Getting ready to race

So I’ve officially started my training for the Winnipeg 10&10 run and walk happening on September 12.

If you see a red-faced, winded-looking woman huffing and puffing her way through the streets of downtown, that’s probably me.

But thankfully, I don’t have to do this all on my own. The good folks at the Running Room have provided me with some training tips to help make my way back to the finish line even easier.

The great thing about this race is the course is completely flat and it’s meant to be fun. This isn’t going to be a competitive atmosphere and even if you’ve never run a step in your life, you can run 10 km. Trust me on this. When I first got into running I thought there was no way I could run more than 30 seconds. But the Running Room uses a run/walk philosophy that makes it so much easier. Many people start out as easy as walking one minute, running one minute and slowly build up from there.

My suggestion would be to do a few short runs during the week (30 minutes), followed up with a longer one on the weekend (about 1 hour). As you’ll see from the tips below, the biggest mistake new runners make is running too fast. They think that have to go all out sprinting as quickly as they can. That’s totally wrong. Take it slow, so slow you feel like you could walk that fast. You’ll feel a million times better and you will naturally get faster. (It may be called a race, but truthfully, the only clock you are racing against is your own.)

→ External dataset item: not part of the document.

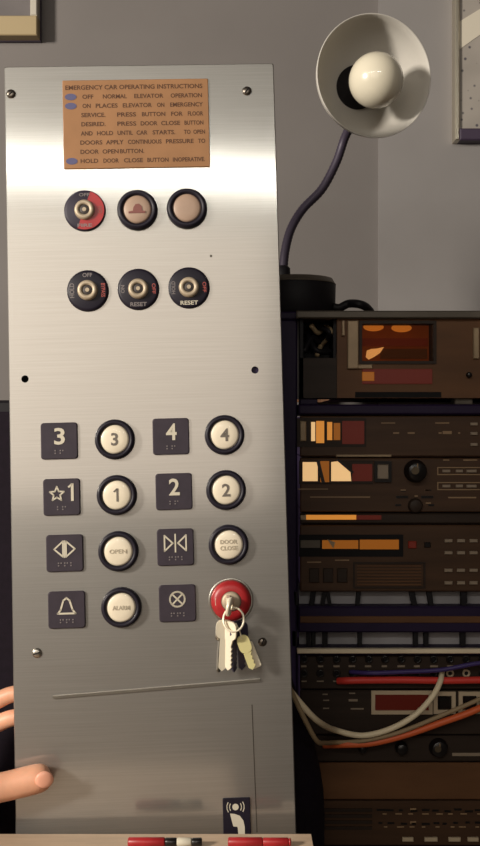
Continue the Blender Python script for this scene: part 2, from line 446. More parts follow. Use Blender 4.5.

I’ll be sharing a couple new running tips with you each week. Let’s start with the basics–proper breathing and running form and getting the right kind of shoes. (Having the right equipment is a must!)

Breathing and Running Form
A relaxed, upright posture is the best running position. Your head, shoulders and hips should be lined up over your feet making it easier to move your whole body and improving your breathing. With shoulders back,  imagine a string attached to the centre of your chest  and shift your hips forward to keep your alignment and posture correct. Lead with your knees to keep your alignment correct and prevent over striding.

Tips for Getting the Right Shoes
The fit of your shoe is extremely important. It should fit snugly, particularly in the heel cup, if you want to avoid ankle and knee problems. You should be able to wiggle your toes at the front of the shoe.  There are three kinds of shoes: motion control, cushioning and stability. If you’re unsure of what to buy, go to a specialty running store to get properly fitted.

Motion control shoes: for runners whose feet roll in, with low arches, knees move towards each other in a bending position. Foot strikes on the outside of the heel and rolls inward excessively. This runner needs a firm midsole and a sturdy heel counter.

Cushioning shoes: for runners whose feet roll to the outside, arches are high or rigid, and knees stay neutral or move outwards through foot strike. They wear their shoes on the outside of the sole. This runner should wear a cushioning shoe with a flexible forefoot and no motion control features.

Stability shoes : for runners with a normal sized arch, lands on the outside of the heel and then moderately rolls inward. They have a semi- flexible arch and their knees roll in slightly when bent. Require extra cushioning and some degree of stability, no excessive pronation.